Selon cet article de Marianne, la fraude fiscale représenterait entre 60 et 100 milliards d'Euros par an. C'est plus que le déficit public et on entend de nombreuses voix s'élever pour dire que cette fraude scandaleuse permettrait de combler le déficit public et que tout irait bien mieux sans elle.
Avant de démontrer que la fin de la fraude n'est pas une solution à nos problèmes sociaux et économiques, je tiens à donner raison à ces voix sur plusieurs points. D'abord, c'est effectivement commettre un délit et une injustice que d'enfreindre la loi pour ne pas payer ses impôts. La loi doit s'appliquer à tous les citoyens.
Elles ont aussi raison de viser l'équilibre des comptes publics. Avec une dette proche de 100% du PIB, la France arrive en terrain dangereux où une crise financière devient de plus en plus probable. Revenir à l'équilibre budgétaire permet de se libérer du monde de la finance, puisqu'on arrête de s'endetter. Car avoir des dettes, c'est avoir des obligations envers les autres!
Sans vouloir excuser la fraude fiscale, il est certain que plus l'impôt est élevé, plus le contribuable a envie de lui échapper. Avec un taux d'imposition de 15% en moyenne, le Taiwanais garde 85% de ses revenus et les cas de fraude massive sont rares. Quand la moyenne des prélèvements obligatoires en France atteint le record d'Europe de 45.4% en 2017 (INSEE), et que le taux d'imposition est bien plus haut encore pour les hauts revenus, il est compréhensible que de nombreux contribuables fassent beaucoup d'efforts pour garder l'argent qu'ils ont gagné par leur travail ou leurs investissements. La courbe de Laffer montre que trop d'impôt tue l'impôt. Au-delà d'un certain seuil, l'Etat a beau augmenter les taux d'imposition, il n'arrive pas à faire entrer plus de recettes dans ses caisses. Soit le contribuable fraude en enfreignant la loi, soit il utilise la complexité de la loi pour réduire ses impôts de manière légale, soit il s'évade à l'étranger. Seule l'infraction de la loi est un délit, mais on trouvera aussi injuste que des grandes entreprises et des grandes fortunes paient moins d'impôts en utilisant des niches fiscales dans la loi française ou bien en utilisant la complexité du droit international. Il y a effectivement une injustice à ce que certains, les plus riches et les mieux instruits, réduisent plus que d'autres leurs impôts.

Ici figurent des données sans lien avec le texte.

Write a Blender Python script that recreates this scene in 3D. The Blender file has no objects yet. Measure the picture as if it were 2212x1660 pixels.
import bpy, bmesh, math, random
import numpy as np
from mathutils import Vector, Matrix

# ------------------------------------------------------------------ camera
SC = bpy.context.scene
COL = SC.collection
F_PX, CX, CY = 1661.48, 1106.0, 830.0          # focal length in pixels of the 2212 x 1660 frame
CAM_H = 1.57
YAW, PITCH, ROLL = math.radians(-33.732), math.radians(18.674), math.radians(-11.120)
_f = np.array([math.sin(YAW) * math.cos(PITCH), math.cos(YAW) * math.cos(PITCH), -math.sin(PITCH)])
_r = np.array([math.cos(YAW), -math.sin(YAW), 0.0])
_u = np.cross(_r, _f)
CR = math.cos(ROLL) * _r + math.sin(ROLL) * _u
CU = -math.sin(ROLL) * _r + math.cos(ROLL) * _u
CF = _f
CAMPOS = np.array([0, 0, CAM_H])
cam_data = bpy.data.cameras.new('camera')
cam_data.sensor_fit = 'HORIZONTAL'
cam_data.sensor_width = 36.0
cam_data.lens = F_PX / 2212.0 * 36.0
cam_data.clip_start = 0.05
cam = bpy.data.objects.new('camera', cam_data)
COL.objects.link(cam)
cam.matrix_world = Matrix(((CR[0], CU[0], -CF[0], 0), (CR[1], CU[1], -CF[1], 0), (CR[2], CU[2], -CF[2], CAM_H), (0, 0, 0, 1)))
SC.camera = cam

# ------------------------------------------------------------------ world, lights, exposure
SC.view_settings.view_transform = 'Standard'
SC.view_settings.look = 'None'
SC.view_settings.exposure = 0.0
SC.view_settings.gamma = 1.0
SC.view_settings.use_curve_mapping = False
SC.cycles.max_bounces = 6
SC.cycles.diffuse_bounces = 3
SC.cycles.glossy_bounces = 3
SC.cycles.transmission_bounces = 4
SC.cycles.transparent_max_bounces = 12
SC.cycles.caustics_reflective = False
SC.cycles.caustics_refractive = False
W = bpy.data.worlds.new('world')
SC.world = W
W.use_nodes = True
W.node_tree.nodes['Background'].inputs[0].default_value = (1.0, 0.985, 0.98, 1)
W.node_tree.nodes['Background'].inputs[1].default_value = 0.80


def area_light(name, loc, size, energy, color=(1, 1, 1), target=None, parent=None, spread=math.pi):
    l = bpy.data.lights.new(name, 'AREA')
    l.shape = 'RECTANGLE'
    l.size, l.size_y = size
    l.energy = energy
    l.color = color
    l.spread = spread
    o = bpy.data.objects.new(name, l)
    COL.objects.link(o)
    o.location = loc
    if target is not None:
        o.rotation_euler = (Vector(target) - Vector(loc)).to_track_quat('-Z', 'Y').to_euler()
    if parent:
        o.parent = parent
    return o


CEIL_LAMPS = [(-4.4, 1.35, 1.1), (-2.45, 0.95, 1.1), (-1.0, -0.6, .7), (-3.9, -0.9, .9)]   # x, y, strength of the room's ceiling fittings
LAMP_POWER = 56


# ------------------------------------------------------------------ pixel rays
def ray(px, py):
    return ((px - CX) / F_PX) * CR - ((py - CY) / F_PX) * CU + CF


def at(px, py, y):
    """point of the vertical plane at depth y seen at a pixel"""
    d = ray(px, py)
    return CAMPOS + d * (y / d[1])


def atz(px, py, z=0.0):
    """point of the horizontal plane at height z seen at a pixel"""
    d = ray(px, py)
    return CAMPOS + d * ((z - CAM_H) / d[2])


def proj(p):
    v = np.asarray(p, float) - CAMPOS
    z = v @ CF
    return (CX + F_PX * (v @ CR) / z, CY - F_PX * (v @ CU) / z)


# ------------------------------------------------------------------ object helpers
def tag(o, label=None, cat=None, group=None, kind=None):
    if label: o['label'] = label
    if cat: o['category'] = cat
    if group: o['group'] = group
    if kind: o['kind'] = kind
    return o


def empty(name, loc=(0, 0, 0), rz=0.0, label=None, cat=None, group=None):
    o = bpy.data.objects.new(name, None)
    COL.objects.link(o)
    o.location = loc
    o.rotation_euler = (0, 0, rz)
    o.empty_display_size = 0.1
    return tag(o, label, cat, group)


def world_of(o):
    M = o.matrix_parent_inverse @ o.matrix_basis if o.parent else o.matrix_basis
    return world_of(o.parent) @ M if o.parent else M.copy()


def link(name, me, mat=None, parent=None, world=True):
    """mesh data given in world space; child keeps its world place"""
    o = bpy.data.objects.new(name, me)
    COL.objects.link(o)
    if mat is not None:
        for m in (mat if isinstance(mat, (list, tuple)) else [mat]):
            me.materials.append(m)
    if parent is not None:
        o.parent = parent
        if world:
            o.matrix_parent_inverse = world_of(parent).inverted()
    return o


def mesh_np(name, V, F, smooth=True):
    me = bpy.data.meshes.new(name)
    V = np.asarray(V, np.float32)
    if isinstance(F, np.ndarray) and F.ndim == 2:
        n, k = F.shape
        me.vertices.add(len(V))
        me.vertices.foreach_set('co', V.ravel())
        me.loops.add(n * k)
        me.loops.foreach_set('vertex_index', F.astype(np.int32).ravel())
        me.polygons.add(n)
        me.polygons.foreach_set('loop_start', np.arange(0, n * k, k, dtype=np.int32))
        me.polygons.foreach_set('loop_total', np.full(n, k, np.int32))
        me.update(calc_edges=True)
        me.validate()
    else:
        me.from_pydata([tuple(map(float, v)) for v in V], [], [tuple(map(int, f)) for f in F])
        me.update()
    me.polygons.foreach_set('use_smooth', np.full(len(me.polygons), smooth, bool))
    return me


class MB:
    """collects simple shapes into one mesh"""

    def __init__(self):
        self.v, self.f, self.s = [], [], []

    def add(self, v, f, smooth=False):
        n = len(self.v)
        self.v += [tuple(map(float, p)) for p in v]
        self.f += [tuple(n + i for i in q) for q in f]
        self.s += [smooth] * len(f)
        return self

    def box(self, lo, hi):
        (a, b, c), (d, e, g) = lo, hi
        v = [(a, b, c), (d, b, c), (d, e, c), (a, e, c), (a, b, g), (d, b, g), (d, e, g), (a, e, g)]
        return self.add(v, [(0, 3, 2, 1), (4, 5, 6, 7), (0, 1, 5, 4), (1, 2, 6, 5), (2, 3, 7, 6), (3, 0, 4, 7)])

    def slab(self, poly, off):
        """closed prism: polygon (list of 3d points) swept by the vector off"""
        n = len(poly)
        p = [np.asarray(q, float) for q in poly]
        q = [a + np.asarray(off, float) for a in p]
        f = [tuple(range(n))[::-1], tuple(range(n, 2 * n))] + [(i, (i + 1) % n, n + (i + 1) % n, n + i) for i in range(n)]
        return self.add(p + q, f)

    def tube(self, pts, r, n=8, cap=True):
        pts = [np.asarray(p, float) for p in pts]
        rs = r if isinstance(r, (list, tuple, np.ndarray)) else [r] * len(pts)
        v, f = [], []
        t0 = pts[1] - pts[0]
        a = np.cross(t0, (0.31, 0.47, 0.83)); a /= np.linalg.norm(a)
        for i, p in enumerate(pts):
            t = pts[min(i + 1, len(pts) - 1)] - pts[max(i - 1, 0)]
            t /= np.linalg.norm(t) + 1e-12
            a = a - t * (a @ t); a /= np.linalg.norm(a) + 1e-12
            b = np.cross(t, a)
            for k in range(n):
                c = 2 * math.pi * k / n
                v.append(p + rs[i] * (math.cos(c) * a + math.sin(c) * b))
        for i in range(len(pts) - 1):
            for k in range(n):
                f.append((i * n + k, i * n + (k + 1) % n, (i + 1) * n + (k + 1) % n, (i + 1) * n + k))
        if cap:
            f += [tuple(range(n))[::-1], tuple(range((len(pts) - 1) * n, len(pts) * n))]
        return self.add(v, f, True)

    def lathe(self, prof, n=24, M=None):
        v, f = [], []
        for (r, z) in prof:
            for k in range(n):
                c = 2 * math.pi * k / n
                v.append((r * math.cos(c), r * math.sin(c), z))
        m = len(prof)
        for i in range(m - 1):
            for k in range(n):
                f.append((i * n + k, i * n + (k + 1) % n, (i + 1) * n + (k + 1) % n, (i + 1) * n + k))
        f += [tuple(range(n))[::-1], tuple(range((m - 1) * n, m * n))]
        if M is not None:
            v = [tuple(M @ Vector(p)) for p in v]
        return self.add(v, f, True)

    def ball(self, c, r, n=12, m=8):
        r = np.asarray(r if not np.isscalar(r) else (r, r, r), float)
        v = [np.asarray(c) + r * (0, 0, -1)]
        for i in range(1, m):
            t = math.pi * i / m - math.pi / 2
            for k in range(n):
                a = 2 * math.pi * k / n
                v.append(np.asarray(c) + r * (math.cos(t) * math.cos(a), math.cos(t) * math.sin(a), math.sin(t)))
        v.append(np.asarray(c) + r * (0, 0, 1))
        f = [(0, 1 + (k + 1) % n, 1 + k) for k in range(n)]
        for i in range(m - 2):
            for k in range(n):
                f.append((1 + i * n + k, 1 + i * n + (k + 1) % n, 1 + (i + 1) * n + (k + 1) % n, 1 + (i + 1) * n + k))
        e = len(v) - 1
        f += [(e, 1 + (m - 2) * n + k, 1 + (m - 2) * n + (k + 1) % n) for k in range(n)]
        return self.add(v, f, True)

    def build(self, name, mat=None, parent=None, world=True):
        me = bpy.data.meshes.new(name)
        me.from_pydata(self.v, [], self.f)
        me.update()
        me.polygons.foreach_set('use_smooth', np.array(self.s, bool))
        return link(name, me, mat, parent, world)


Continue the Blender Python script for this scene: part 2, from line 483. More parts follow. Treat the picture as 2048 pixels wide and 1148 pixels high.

Mais imaginons un instant que l'Etat français arrive à mettre fin à la fraude fiscale. Que se passerait-il si les recettes de l'Etat augmentent de 100 milliards? D'abord, on constate que la part des prélèvements obligatoires passe à 49.8% (contre un peu moins de 40% dans le reste de l'Europe, 25% aux USA et 15% à Taiwan). Nous supprimons le déficit de l'Etat prévu de 80 milliards. Il reste 20 milliards à distribuer. C'est 2% du budget de l'Etat! Youpi!
Bref, avec 2% en plus dans les caisses de l'Etat, on compense juste l'inflation et rien d'essentiel ne changerait pour la plupart des Français. Mais avec des prélèvements obligatoires à 49.8% du PIB, les plus fortunés et les jeunes diplômés auraient encore plus intérêt à s'exiler pour payer moins d'impôts et trouver des opportunités. Et en France, la croissance économique et le niveau de vie continueraient donc de stagner encore plus, car plus l'Etat prélève d'impôts, moins le secteur privé est motivé pour créer de la richesse.